18 décembre 2024
A PROPOS (ENCORE) D’UNE « CERTAINE » CHANSON, POUR LES PLUS VIEUX D’ENTRE NOUS par Bruno Ruiz (sur Facebook).
Dans les années 1970 je me souviens du tollé que provoqua la programmation de Mireille Mathieu sur la grande scène de la Fête de l’Huma. Pour beaucoup d’entre nous, cela fut perçu comme une trahison. Il y eu aussi l’affaire Sardou, le symbole de la droite réactionnaire qui faillit être cloué au pilori par les défendeurs de la liberté d’expression. Avec le recul on comprend mieux combien tout cela n’était que tempêtes dans des verres d’eau.
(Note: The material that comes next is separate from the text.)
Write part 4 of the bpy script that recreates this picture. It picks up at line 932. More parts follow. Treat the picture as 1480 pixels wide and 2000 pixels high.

Et surtout d’une grande bêtise.
Pourtant, à cette époque, il faut le reconnaître, il y avait un profond clivage entre les chanteurs qui passaient à la télé, les grands médias, et les autres. Ceux qui n’y passaient pas étaient souvent assimilés à des chanteurs qui étaient contre le pouvoir en place.
Lavilliers, Higelin, Béranger remplissaient les salles. Ils étaient portés par un réseau associatif bien organisé qui défendait cette chanson non médiatisée et surtout ce qu’elle représentait. Les organisateurs de festival se servaient de cette notoriété marginale pour proposer des chanteurs plus confidentiels comme Bertin, Vasca, Elbaz et bien d’autres, la liste est longue.
Cette contre-culture fut récupérée par l’Union de la Gauche qui se servit de « cette jeunesse chantante pleine d’espoir en un monde meilleur ». C’est elle qui, par sa ferveur orchestrée par Jack Lang, permis en grande partie l’élection de François Mitterrand en 1981. Las, la suite est moins glorieuse.
Dans les premières années 1980, quelques centres de la chanson et associations furent financés par le Ministère de la Culture, mais très vite abandonnés par lui au profit d’une culture de prestige bobo.
On entrait de plain-pied dans « les années fric », dans la « gauche-caviar », et le grand rêve de la décennie précédente devait s’abîmer lentement mais sûrement dans l’installation d’une nouvelle gauche libérale. Petit à petit, on appela les radios libres radios privées.
On avait attendu d’elles une grande nouveauté, une grande diversité, un véritable contrepouvoir durable : ce ne fut pour la quasi majorité d’entre elles qu’une reproduction des grandes radios périphériques d’antan. En moins bien et avec moins de moyen. Le show-business de gauche rejoignait sans état d’âme le show-business de droite. La déception fut immense.
Ce rêve d’un monde meilleur, cette utopie, portée par tous ses mouvements populaires mais aussi le Syndicat Français des Artistes, périclitèrent lentement sans jamais être vraiment relayés par les nouvelles générations.
Je parle de cela, il y a un demi-siècle… Il faudrait bien sûr analyser tout cela à l’aune des grandes mutations de l’industrie du disque et des médias qui participèrent à ce déclin.
Pourtant, cette chanson non médiatisée, malgré tous ses abandons, continue d’exister aujourd’hui, portée par quelques festivals qui résistent avec l’appui de quelques municipalités et quelques instances publiques, des réseaux sur le modèle des Chant’Appart, et quelques petites salles qui font ce qu’elles peuvent avec les moyens du bord. En dehors de la formidable Revue Hexagone et de quelques blogs opiniâtres qui proposent des critiques de CD et de spectacles, les rubriques-chanson dans la presse nationale ont toutes disparues. “La chanson” s’est fondue désormais dans “la musique”.
Quelques personnes âgées accueillent encore chez elles, avec peut-être une certaine nostalgie dont elles ne sont pas dupes, cette chanson à laquelle je n’ai jamais personnellement cessé d’être fidèle.
Que tous soient remerciés ici. Ce sont eux qui la maintiennent encore en vie.